Our problem statement tells us the intensity of these incoming rays of light. If we had a surface with an area of one square meter, then 40 watts of power, or 40 joules of energy every second, would fall on that surface. Notice though that this would only happen if the surface were oriented perpendicularly to the rays of light, that is, if the surface looked like this from a side-on view. We can see that the reason the surface needs to be oriented this way so that a full 40 watts of power falls on every square meter is because it’s in this orientation of the surface that it’s fully exposed to the rays of light.

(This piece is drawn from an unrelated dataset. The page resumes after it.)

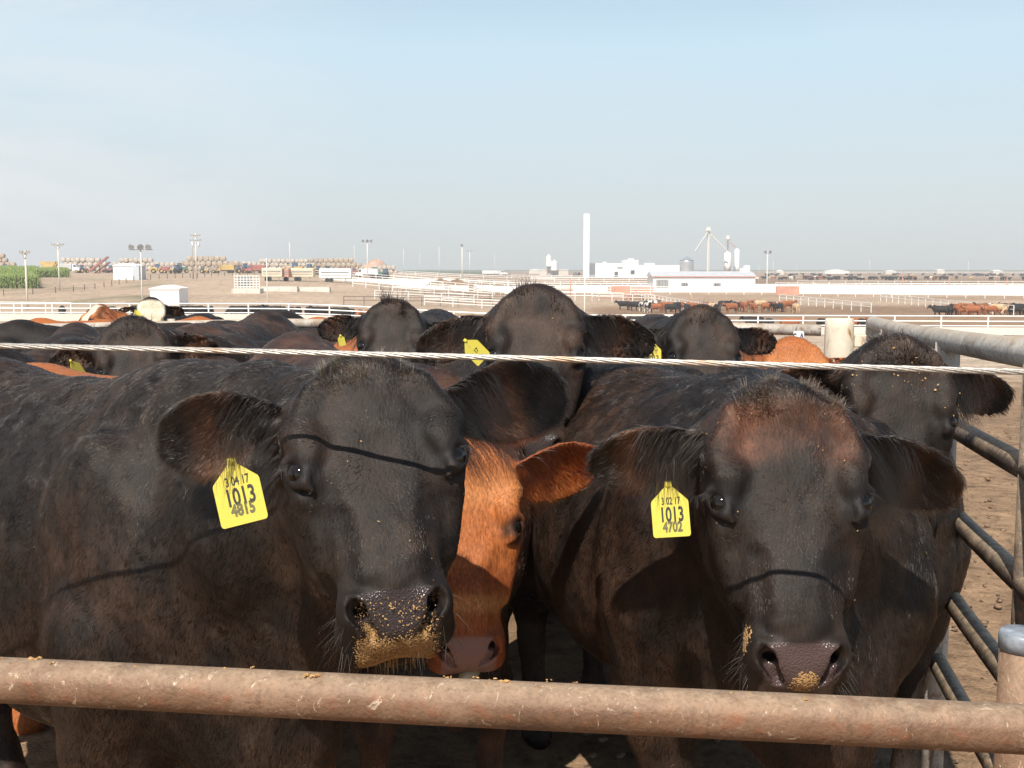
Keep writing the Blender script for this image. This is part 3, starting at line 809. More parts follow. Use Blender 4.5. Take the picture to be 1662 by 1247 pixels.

If the surface were instead tilted at some angle smaller than 90 degrees, then it would receive fewer light rays. If it was at an even smaller angle, it would receive fewer rays still. And as an extreme example of this, if the surface were at zero degrees, that is, parallel to our incoming rays of light, then none of those light rays would land on the surface. Therefore, no particles of light, photons, would land on the surface. And so there would be no radiation pressure.
Recalling that pressure is defined as a force spread out over an area, we know that radiation pressure will have units of force, newtons, say, divided by units of area, say, square meters. For a surface like the one we have here that is parallel to the incoming rays of light, since none of those rays land on the surface, the surface experiences a radiation pressure of zero newtons per meter squared.